The flip side: refreshed content often sees outsised gains in AI citations because freshness is a strong signal for AI systems selecting sources to cite.
Frequently Asked Questions
How fast does content typically decay?
It varies by industry and competition level. In fast-moving fields like SEO and technology, significant decay can happen within 6-12 months. In evergreen niches like personal finance fundamentals, content may stay relevant for 2-3 years. The average across industries is roughly 12-18 months from publish to noticeable decline.
Should I update the publish date when refreshing content?

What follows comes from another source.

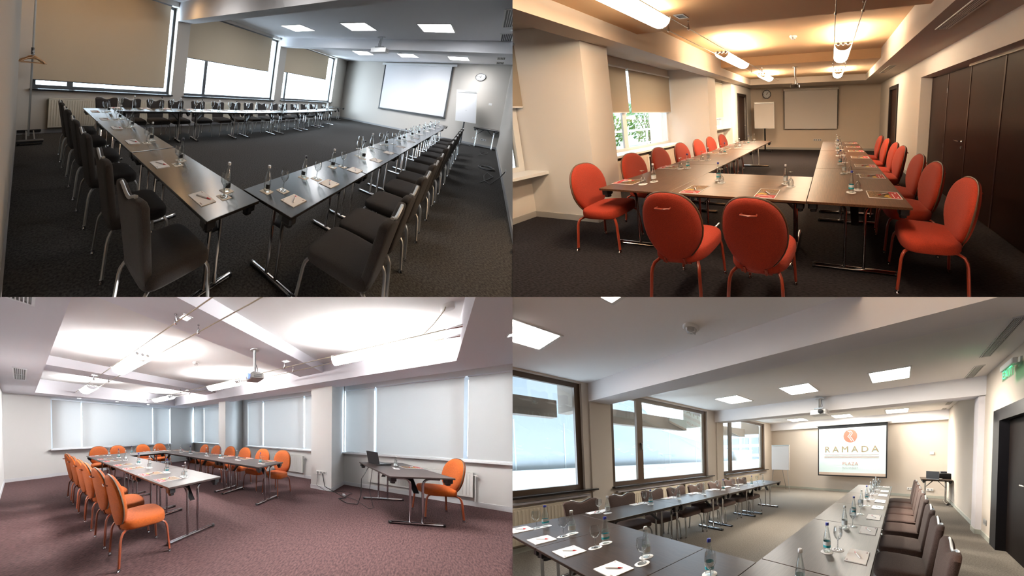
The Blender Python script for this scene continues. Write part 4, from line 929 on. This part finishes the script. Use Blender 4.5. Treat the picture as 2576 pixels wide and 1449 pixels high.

Only if you've made substantial changes — new data, rewritten sections, added content. Changing the date on a minor edit is misleading and Google has indicated this practice may be treated as a spam signal. A good rule: if you've changed less than 30% of the content, don't update the date.
Is it better to refresh old content or publish new content?
For competitive keywords where you already rank on page 1-2, refreshing existing content almost always produces better ROI than publishing new content on the same topic. The existing page has accumulated authority, backlinks, and user engagement data. For new keyword targets where you have no existing content, publishing new is obviously necessary.
How do I prioritise which decaying pages to fix first?
Prioritise by revenue impact. Start with pages that drove the most conversions or traffic before decay, and that have fallen the least (early decay is easier to reverse than critical decay). Pages in the "active decay" category with high historical value should be your top priority.
Can content decay be completely prevented?
No. Decay is a natural consequence of a dynamic search ecosystem. Competitors improve, user expectations evolve, and information becomes outdated. The goal isn't prevention — it's systematic detection and maintenance. A well-maintained content library decays slower and recovers faster.